I look at the sky, it is not really empty, it is blue because the biosphere absorbs the other wavelength, the biosphere is warm, breathable, smooth, perfumed, but may be the only nest in the whole universe. Who wants to see the sky like that or with even more discernment ?

There is a bootstrap problem when System 2 knows that System 1 should change its paradigm, because the content has to be casted for System 1 which has the working memory.

For example you can browse wikipedia for the Bayes Theorem, it needs reading, interpretation, and weighting the equations to sort the information in an order that your intuition approve, factual and/or sensible, meaningful.

All these steps require working memory therefore you're stuck there with your own IQ or with a very long list of intermediate steps.

After few steps one may select the interpretation that with Bayesian equations you can quantify causal hypothesis and update the weights of each cause after each event until the set of causes becomes stable.

A machine could run tons of experiments within an hour and store the stable causality chain in an unreadable format.

The inevitable bias is that you don't see any causality chain worth to be calculated every days, incessantly, consciently. None, some System 1 just want to understand all the concepts involved in all correct causality chains to see the surrounding reality with a telescope, in line with their idea of a viable homo sapiens.

The story telling of all the concepts involved in all correct causality chains seems worth too, according to the idea that all homo sapiens is part of progress through pedagogy.

If you want to cast probabilities into you intuitive decision making, you need decision making archetypes that first convince you that calculating is worth the pain because it clearly improves the archetypes' live efficiency.

An arbitrary example : Hacking a dating site https://www.youtube.com/watch?v=d6wG_sAdP0U

It’s an arbitrary example that came to my mind. The real idea is to convince shy Steve, the librarian, that talking to the nice girl he met every day is not as risky as he think.

Steve is shy, first he knows he can embarrass the girl and he cannot predict that. Second, he thinks that talking to her only as a friend is a betray of his feelings and just another risk.

So Steve has absolutely no clue about the correct causality chain of seducing the girl he likes and he absolutely cannot start with a random weighting of the possible causes for the first try.

Steve's System 1 needs an archetype of girls' affection (I don't really know) updatable in few retries and enlightening his own love feelings.

The target event is a radical active "can you date me" with fewer risks.

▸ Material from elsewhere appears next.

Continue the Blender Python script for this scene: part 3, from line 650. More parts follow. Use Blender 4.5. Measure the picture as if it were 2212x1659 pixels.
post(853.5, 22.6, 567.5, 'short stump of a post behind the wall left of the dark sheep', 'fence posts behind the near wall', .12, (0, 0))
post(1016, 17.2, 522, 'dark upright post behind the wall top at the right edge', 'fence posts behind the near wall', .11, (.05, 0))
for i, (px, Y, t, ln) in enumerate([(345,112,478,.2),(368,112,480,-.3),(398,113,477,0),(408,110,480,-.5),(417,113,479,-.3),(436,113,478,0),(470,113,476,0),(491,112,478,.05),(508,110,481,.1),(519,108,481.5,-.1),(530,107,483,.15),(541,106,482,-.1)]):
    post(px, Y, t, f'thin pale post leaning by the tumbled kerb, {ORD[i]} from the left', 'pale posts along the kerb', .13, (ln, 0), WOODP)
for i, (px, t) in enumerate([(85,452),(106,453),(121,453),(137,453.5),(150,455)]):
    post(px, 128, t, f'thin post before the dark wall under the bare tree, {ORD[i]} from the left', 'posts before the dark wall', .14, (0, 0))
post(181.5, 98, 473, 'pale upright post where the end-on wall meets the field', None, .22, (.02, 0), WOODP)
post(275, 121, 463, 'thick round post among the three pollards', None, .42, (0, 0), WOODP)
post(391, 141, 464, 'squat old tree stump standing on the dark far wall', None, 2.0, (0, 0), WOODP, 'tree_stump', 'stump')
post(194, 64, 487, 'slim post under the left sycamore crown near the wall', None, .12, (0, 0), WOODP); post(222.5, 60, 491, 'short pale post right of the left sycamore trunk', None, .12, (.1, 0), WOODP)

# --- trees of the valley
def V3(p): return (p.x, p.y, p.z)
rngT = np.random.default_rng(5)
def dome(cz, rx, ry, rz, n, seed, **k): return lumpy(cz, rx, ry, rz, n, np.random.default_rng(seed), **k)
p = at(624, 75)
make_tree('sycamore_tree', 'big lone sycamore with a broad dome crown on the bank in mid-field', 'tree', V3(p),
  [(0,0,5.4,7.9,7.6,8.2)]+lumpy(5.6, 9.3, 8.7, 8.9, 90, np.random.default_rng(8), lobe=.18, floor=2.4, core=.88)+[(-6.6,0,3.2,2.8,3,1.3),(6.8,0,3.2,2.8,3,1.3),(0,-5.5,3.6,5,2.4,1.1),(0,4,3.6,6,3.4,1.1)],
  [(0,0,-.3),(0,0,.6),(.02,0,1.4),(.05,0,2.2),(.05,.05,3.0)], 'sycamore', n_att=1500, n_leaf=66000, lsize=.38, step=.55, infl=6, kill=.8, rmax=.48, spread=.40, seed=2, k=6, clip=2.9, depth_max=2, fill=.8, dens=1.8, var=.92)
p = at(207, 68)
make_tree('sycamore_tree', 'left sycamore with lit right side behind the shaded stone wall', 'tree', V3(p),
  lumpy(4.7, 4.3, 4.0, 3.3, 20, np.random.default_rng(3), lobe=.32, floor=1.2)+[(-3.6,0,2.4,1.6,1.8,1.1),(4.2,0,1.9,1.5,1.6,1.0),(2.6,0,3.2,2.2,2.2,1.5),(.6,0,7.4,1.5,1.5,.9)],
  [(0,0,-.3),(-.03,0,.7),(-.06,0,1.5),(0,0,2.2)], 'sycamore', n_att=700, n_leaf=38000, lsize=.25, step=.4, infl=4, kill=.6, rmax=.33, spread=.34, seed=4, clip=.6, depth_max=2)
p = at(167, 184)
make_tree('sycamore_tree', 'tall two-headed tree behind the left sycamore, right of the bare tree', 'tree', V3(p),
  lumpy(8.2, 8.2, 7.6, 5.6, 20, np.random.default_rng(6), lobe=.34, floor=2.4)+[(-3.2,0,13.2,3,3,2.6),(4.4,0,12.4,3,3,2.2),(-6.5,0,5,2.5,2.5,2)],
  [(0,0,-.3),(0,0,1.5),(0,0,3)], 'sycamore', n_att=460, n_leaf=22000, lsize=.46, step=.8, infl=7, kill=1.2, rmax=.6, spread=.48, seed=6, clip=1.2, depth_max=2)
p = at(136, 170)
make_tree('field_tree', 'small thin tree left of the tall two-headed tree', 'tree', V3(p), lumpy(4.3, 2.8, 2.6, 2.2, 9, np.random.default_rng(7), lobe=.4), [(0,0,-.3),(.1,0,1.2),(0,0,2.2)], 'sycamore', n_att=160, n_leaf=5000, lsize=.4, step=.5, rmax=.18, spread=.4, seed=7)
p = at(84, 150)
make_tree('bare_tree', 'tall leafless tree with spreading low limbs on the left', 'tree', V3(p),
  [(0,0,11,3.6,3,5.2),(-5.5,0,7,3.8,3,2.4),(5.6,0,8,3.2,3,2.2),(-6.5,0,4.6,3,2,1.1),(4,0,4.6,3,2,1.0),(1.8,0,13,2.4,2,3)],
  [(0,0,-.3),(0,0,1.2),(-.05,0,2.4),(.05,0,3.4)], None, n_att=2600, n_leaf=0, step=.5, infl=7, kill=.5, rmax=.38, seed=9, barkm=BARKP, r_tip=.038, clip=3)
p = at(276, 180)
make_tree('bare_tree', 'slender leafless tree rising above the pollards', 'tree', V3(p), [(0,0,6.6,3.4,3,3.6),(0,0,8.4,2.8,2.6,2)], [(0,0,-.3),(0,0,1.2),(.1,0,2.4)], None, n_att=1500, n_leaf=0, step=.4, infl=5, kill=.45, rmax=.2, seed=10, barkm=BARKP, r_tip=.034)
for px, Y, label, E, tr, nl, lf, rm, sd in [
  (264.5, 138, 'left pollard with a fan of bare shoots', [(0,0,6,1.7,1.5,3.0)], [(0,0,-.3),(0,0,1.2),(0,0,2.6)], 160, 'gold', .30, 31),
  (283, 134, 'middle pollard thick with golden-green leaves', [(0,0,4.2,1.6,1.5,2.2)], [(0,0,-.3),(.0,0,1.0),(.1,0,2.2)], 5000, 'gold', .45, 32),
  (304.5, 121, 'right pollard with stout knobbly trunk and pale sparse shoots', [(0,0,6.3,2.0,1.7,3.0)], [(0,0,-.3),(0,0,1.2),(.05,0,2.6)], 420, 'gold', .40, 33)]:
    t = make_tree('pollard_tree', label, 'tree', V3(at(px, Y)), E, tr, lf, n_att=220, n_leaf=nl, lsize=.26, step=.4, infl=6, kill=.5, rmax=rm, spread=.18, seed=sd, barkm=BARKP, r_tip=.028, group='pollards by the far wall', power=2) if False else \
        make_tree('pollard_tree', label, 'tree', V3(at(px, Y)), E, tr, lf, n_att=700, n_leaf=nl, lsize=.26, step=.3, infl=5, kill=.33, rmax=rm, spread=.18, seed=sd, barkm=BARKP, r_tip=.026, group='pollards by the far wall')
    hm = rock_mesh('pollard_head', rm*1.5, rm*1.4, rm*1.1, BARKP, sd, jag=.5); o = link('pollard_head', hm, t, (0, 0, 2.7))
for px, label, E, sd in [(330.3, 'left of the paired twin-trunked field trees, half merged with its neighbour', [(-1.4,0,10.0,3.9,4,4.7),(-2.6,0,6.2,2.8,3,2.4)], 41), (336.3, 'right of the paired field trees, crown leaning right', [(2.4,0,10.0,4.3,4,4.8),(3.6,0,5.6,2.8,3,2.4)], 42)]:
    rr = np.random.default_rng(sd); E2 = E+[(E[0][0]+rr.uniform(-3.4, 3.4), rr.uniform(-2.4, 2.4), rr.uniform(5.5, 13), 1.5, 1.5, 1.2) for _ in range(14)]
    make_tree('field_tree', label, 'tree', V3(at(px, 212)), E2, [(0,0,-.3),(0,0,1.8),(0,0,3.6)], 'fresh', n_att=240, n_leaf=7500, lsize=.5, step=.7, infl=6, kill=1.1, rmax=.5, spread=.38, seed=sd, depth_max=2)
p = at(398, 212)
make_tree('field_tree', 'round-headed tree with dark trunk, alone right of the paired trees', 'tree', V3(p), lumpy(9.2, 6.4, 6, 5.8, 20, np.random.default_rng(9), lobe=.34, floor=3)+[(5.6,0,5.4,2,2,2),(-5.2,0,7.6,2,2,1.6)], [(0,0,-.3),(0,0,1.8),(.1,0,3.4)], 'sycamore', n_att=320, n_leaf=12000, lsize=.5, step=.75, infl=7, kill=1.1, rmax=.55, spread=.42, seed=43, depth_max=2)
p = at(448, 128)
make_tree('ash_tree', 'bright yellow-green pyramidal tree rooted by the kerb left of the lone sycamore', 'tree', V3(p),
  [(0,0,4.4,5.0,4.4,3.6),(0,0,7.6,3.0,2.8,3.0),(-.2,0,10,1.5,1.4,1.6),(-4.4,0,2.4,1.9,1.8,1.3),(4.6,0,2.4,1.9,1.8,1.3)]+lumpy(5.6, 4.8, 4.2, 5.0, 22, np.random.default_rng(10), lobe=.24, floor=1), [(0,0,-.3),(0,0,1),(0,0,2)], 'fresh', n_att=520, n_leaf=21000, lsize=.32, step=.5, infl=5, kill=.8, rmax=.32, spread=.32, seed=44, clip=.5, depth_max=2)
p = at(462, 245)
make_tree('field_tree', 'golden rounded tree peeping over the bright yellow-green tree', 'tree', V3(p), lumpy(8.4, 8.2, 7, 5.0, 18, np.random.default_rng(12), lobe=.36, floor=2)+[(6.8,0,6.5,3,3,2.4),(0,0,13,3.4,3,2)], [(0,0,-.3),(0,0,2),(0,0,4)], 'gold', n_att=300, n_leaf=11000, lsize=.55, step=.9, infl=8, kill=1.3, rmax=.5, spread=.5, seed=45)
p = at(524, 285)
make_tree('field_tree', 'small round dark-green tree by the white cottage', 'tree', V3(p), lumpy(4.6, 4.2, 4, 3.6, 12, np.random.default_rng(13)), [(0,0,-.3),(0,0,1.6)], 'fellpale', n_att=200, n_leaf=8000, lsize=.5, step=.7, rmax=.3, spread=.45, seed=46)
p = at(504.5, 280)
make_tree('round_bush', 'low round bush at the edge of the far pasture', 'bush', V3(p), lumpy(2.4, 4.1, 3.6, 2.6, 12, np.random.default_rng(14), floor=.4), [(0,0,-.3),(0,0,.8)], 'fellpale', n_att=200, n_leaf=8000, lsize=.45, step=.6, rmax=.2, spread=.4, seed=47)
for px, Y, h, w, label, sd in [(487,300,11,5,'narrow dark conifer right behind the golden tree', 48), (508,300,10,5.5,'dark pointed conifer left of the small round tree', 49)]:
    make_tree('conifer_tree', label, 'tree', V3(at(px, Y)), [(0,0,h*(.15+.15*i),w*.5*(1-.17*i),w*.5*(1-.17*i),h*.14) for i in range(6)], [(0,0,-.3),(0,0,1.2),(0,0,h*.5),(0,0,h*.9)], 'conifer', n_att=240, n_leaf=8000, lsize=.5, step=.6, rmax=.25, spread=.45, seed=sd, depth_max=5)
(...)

The 1st intuition may be that a girl's affective attention is dynamic not static. And it's not dynamic in all directions.

The 2nd intuition may be that if he can contemplate his girl's best behavior then he should become aware that he has himself a contemplable aspect.

Then Steve should bite the apple for his true love. Having a seduction agenda seems impure. But love is to think very frequently about a person, the more you care for the more you remember the context.

If Steve can intuitively see the library as the scene where his love affair deploys her dynamic affective attention then he has room to catch some recurring declaration windows.

Aware that his love is diverse he may see different windows, one for taking care, one for curiosity, one physical beauty, one for romantic, one for enthusiasm, one for radical dating declaration.

How calculations can really improve this archetype of love decision making. I'm not sure, at the archetype stage quantitative and numerical is not the same thing.

When you search for declaration windows of different aspects of your love, you compare area tranquilities, extrapolate moods, rate responses to radical dating, understand how you match each other.

So once you are in a rational love fall, the more the causes are identified the less an numerical unbiased reasoning would harm your love feelings.

But the numerical extreme it is necessary only for someone who can met the entire dataset. Maybe there will be an mobile application to reduce the divorce rate.